Un altro governatore, il famoso Vitaliy Kim, capo della regione di Mykolayiv, si è espresso ieri su Telegram: «La Russia è sulla difensiva». «Hanno paura di uno sfondamento da parte delle forze armate ucraine, ma noi non abbiamo paura e sosteniamo le nostre truppe». Kim non chiarisce dove sarebbe in corso la ritirata descritta. Tuttavia sembrerebbe che negli ultimi giorni i due eserciti si siano fronteggiati in alcuni villaggi a ridosso di Kherson, occupata dalla Russia fin dai primi giorni di guerra.

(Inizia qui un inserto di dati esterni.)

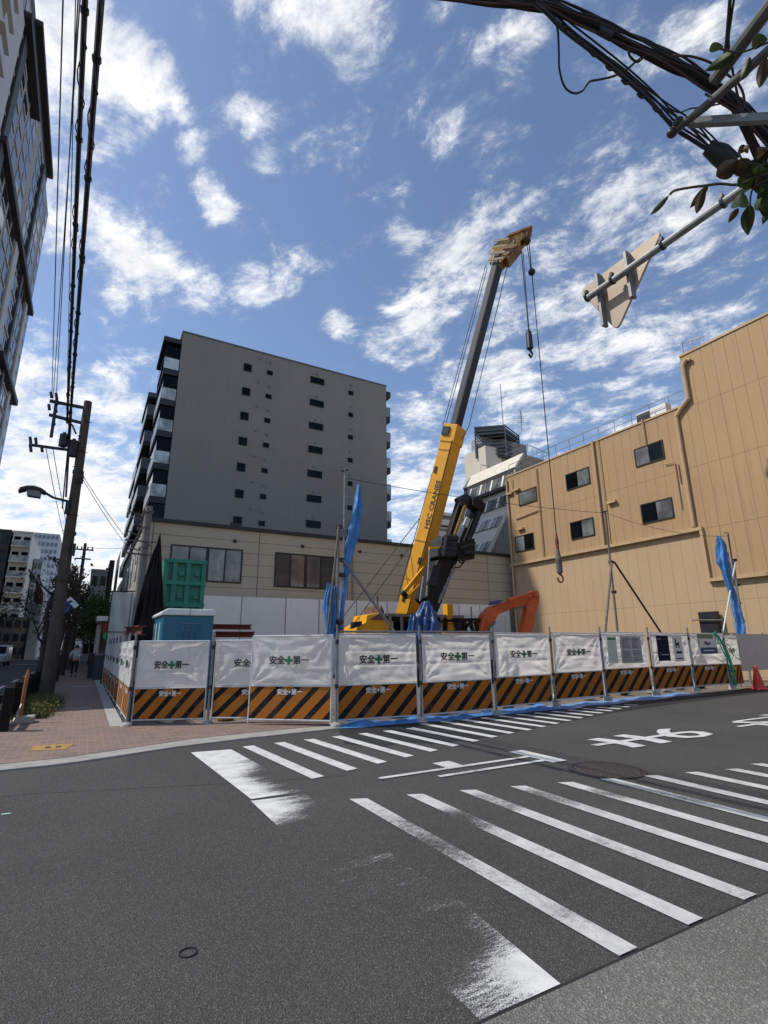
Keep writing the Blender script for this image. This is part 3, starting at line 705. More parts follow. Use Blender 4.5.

Secondo il think tank americano ISW, Kherson è «un terreno critico perché è l’unica area dell’Ucraina in cui le forze russe mantengono il terreno sulla sponda occidentale del fiume Dnipro».

Riuscire a tenere stabilmente il territorio di Kherson vorrebbe dire, per i russi, occupare una posizione di forza dalla quale poter lanciare nuove azioni militari in futuro. E gli ucraini lo sanno bene, motivo per cui fin da inizio aprile, ben prima di Kharkiv, si vocifera di una controffensiva in quella zona. Anche il presidente ucraino Zelensky ha affermato nel suo consueto discorso notturno alla nazione che i soldati ucraini hanno registrato «alcuni successi nella direzione di Kherson» senza sbilanciarsi ulteriormente.
Intanto continuano i bombardamenti anche nel resto del Paese: ieri sei missili si sono abbattuti sulla regione di Sumy colpendo diversi obiettivi. Al momento il governatore locale, Dmytro Zhyvytsky, non ha rilasciato ulteriori informazioni sull’entità dei danni e sul numero di vittime.